Will you give the material below again, every line exactly as it is?

**Data segment:**
>>

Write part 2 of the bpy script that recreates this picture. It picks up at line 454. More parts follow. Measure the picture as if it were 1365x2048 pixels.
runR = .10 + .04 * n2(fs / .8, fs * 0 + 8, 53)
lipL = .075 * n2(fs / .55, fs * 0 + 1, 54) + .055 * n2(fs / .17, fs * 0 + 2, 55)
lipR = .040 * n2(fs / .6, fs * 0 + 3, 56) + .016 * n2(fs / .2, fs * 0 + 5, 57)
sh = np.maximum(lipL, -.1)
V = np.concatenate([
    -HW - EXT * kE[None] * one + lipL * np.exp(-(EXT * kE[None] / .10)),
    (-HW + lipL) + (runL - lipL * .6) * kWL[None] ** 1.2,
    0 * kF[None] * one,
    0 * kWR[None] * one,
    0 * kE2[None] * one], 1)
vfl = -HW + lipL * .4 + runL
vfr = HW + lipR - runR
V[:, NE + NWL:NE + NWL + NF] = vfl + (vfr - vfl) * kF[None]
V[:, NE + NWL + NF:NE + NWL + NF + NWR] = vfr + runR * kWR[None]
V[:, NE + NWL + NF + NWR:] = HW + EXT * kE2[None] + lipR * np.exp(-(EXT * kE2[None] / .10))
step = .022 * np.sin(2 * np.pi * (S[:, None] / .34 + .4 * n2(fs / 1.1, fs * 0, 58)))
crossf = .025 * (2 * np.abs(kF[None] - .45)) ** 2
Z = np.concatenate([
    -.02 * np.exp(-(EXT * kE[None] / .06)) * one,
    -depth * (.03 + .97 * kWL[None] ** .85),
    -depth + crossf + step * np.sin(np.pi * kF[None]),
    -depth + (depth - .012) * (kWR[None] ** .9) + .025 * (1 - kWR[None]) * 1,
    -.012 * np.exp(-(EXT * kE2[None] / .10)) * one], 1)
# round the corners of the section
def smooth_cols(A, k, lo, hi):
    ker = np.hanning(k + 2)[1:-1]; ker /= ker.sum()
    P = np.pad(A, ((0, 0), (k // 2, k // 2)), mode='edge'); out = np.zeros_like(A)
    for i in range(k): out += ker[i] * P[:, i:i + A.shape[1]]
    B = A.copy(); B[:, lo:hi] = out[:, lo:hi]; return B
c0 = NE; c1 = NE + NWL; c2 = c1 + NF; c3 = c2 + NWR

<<

**Correct response:**
Write part 2 of the bpy script that recreates this picture. It picks up at line 454. More parts follow. Measure the picture as if it were 1365x2048 pixels.
runR = .10 + .04 * n2(fs / .8, fs * 0 + 8, 53)
lipL = .075 * n2(fs / .55, fs * 0 + 1, 54) + .055 * n2(fs / .17, fs * 0 + 2, 55)
lipR = .040 * n2(fs / .6, fs * 0 + 3, 56) + .016 * n2(fs / .2, fs * 0 + 5, 57)
sh = np.maximum(lipL, -.1)
V = np.concatenate([
    -HW - EXT * kE[None] * one + lipL * np.exp(-(EXT * kE[None] / .10)),
    (-HW + lipL) + (runL - lipL * .6) * kWL[None] ** 1.2,
    0 * kF[None] * one,
    0 * kWR[None] * one,
    0 * kE2[None] * one], 1)
vfl = -HW + lipL * .4 + runL
vfr = HW + lipR - runR
V[:, NE + NWL:NE + NWL + NF] = vfl + (vfr - vfl) * kF[None]
V[:, NE + NWL + NF:NE + NWL + NF + NWR] = vfr + runR * kWR[None]
V[:, NE + NWL + NF + NWR:] = HW + EXT * kE2[None] + lipR * np.exp(-(EXT * kE2[None] / .10))
step = .022 * np.sin(2 * np.pi * (S[:, None] / .34 + .4 * n2(fs / 1.1, fs * 0, 58)))
crossf = .025 * (2 * np.abs(kF[None] - .45)) ** 2
Z = np.concatenate([
    -.02 * np.exp(-(EXT * kE[None] / .06)) * one,
    -depth * (.03 + .97 * kWL[None] ** .85),
    -depth + crossf + step * np.sin(np.pi * kF[None]),
    -depth + (depth - .012) * (kWR[None] ** .9) + .025 * (1 - kWR[None]) * 1,
    -.012 * np.exp(-(EXT * kE2[None] / .10)) * one], 1)
# round the corners of the section
def smooth_cols(A, k, lo, hi):
    ker = np.hanning(k + 2)[1:-1]; ker /= ker.sum()
    P = np.pad(A, ((0, 0), (k // 2, k // 2)), mode='edge'); out = np.zeros_like(A)
    for i in range(k): out += ker[i] * P[:, i:i + A.shape[1]]
    B = A.copy(); B[:, lo:hi] = out[:, lo:hi]; return B
c0 = NE; c1 = NE + NWL; c2 = c1 + NF; c3 = c2 + NWR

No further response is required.